Welcome to the wonderful world of 7mm. I made the move from 4mm about 3 years ago and am loving it. Simon mentioned my layout Pencarrow in an earlier post. It's a very similar size to your plan and us primarily a stay at home layout.

 

The plan evolved from a shunting layout based on Wenford to something a bit more urban inspired by Bodmin North.

 

There are 4no scenic boards, each 1m long by about 950mm deep and a 1.3m long fiddle at one end. I'd like the fiddle to be longer but I doubt my daughter wants to loose part of her bedroom!

 

I don't know if this will help or hinder you but I've attached below a few photos and drawings of the project:

 

Thanks for the replies, and I hope you recover from your injury soon.

 

I have had a look at bits of your thread, but as it is currently 255 pages and well over 6300 posts I doubt that I would ever be able to read the whole thing.

 

Your layout is looking very good so far, and I like the track plan.

 

PS, I more in your original post you said the layout was 17'6" long. That's the same as Pencarrow, which means the metric length is 5.3m not the 4.5m in your text.

 

Brain fade! I still can't relate to metric.

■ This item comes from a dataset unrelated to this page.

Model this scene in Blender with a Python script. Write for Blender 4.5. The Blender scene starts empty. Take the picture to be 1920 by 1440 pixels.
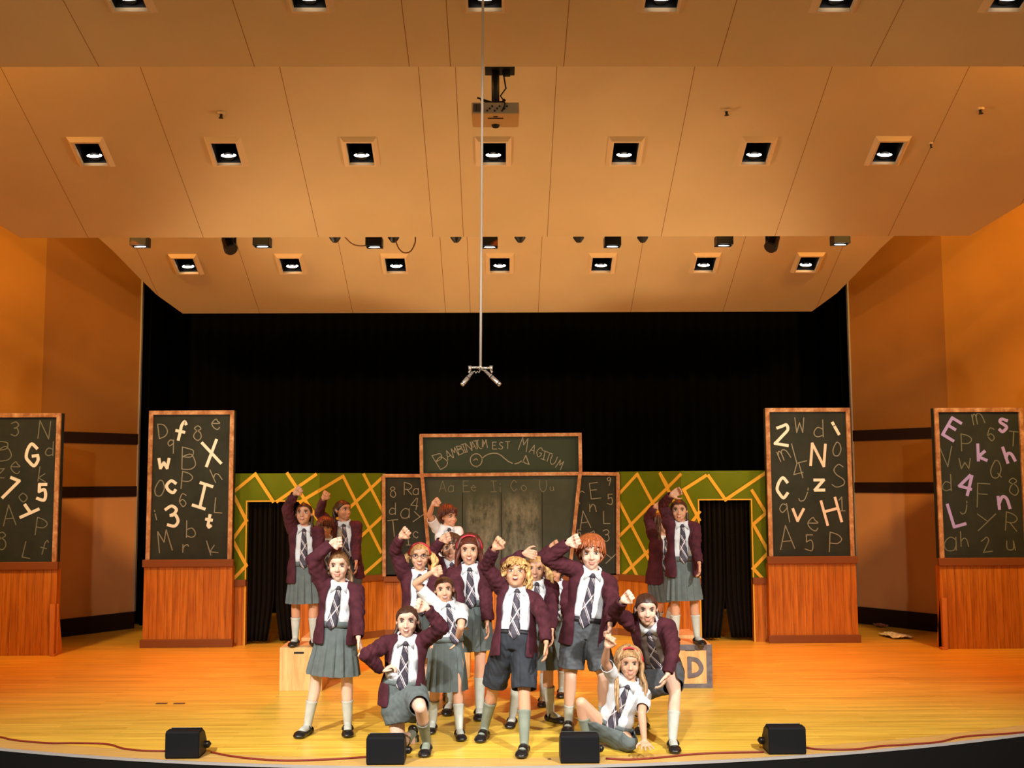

I think it must have been a long day and I multiplied 17.5' by 25.4mm then forgot to multiply by 12" and got the decimal point in the wrong place! I have corrected the offending text.

 

A few general photos of where I'm up to with Pencarrow so you can see what that amount of track looks like on a 4m x 950mm scenic area.

 

Lots of liberties taken with the Bodmin North trackplan to condense it down to the area I have. Oh, and I was just mucking around having 4 locos on scene, the maximum I've seen photographed at Bodmin North was 2.